Saturday, July 18, 2009

The Friend of My Enemy: The Drama Thickens

Sunday’s stage of the Tour de France looks likely to end in a blistering mountaintop duel among the best of the best. Have a look, at . Webcast starts at 7:40 a.m. EDT. Today’s stage raised the odds that some riders Sunday will be out to settle scores. Here’s some back story:

George Hincapie and Lance Armstrong rode on the same team together for years as Lance racked up 7 Tour de France victories in a row. Here and there George got a stage win or some other plum; outside the Tour he won national championships and other prizes, but riding in Lance’s shadow he seldom had a chance to shine at the Tour.

George now rides on U.S.-based Team Columbia-HTC. Lance now rides on Team Astana, sponsored by a consortium of businesses from Kazakhstan. Astana is angling for the overall victory at the end of the Tour next weekend, hoping either Lance himself or Alberto Contador will ride into the No. 1 slot. Columbia isn’t likely to place high in the general classification, but they have been pulling for stage victories. With one of the hottest sprinters on the Tour in Mark Cavendish, they’ve been cleaning up.

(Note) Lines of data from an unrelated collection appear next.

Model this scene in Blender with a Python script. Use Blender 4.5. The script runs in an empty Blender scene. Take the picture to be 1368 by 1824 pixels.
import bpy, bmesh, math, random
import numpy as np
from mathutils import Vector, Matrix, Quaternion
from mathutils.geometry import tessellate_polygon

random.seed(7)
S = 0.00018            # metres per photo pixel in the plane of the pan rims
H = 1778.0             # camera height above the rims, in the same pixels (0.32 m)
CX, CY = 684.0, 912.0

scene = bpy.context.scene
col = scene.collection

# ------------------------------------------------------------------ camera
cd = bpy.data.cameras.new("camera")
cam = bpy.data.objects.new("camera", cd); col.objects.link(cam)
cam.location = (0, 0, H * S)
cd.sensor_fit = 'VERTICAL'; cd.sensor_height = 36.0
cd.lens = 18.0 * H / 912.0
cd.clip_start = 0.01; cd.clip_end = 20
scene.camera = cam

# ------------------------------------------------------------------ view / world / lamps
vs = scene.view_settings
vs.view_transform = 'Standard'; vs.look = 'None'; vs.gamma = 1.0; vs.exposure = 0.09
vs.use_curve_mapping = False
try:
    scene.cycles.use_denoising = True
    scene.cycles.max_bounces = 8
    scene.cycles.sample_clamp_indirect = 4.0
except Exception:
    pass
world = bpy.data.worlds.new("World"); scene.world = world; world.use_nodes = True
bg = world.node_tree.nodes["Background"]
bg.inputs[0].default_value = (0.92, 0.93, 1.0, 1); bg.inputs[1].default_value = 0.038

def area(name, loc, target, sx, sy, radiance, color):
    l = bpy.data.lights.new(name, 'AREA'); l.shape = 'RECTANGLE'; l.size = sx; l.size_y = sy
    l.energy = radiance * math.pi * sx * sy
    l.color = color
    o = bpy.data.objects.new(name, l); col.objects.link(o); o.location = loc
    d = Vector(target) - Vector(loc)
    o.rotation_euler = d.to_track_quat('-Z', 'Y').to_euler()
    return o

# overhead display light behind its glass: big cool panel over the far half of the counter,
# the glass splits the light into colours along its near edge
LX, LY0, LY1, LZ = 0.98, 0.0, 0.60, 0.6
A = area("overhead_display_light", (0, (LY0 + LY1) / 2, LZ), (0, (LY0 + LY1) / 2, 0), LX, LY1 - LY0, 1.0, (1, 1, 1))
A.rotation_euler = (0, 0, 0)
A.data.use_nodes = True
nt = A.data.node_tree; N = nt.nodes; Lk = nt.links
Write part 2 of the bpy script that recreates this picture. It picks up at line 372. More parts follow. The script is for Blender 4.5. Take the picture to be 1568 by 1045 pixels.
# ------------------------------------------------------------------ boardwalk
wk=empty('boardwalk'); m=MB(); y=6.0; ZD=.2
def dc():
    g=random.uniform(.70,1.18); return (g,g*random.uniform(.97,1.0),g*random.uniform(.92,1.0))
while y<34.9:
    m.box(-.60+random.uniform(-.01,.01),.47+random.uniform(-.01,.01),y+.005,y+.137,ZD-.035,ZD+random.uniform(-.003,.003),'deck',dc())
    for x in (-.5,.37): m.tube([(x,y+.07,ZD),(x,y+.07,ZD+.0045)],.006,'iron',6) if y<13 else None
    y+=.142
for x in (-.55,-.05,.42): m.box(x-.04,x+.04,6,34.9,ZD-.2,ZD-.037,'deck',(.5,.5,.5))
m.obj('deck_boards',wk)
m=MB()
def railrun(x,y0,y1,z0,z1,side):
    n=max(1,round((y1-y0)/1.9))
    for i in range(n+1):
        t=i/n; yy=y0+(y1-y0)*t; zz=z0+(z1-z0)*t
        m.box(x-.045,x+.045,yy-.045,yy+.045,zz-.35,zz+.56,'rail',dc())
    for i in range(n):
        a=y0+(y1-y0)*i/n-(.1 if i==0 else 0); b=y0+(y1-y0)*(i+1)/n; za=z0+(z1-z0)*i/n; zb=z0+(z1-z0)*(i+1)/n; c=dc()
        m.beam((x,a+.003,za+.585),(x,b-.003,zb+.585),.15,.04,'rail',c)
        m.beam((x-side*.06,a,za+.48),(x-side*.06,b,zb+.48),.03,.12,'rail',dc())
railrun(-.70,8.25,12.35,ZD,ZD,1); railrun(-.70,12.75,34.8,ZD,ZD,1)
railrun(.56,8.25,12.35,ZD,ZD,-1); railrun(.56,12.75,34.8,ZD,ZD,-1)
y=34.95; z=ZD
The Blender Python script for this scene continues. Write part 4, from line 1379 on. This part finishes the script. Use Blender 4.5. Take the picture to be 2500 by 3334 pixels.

Since Astana’s and Columbia’s interests aren’t in direct opposition, both teams have been doing each other favors in this year’s Tour. Columbia knows that they can let Astana lead the peloton for most of a stage, and Astana’s riders are likely to get out of the way at the end of the day and not steal Cav’s thunder. Astana’s not after the stage wins. Likewise, Astana knows that on a tough mountain day they can let Columbia ride in front and protect Astana’s riders from having to work hard against the wind, saving their energy for the day’s critical climbs, when Astana will earn their way into the overall lead. Columbia isn’t trying to win the overall, so they don’t mind falling behind at the end of a mountain climb.

This is not a formal entente, but it’s an obvious advantage to both teams. The teams trained together on the Tour’s first rest day. Lance and George are old friends. They know each other’s minds. Nobody on the Tour is blind to this.

Columbia-Astana becomes, informally, a superteam that’s hard for everyone else to beat. (They also have some of the world’s best cyclists on board.)

So far, Astana has been riding right where they want to be: near the front, but not in the high-pressure first position. Traditionally, the mountains bring an opportunity for the general-classification riders to push uphill ahead of the lesser riders. Somewhere in here, everyone knows that Cadel Evans and Andy Schleck need to attack Astana and try to ride out in front of them. (So will Carlos Sastre, last year’s winner, if he thinks he’s able.) Astana needs to attack the current leader, Rinaldo Nocentini, and put either Lance or Alberto—or probably both of them—ahead in the GC.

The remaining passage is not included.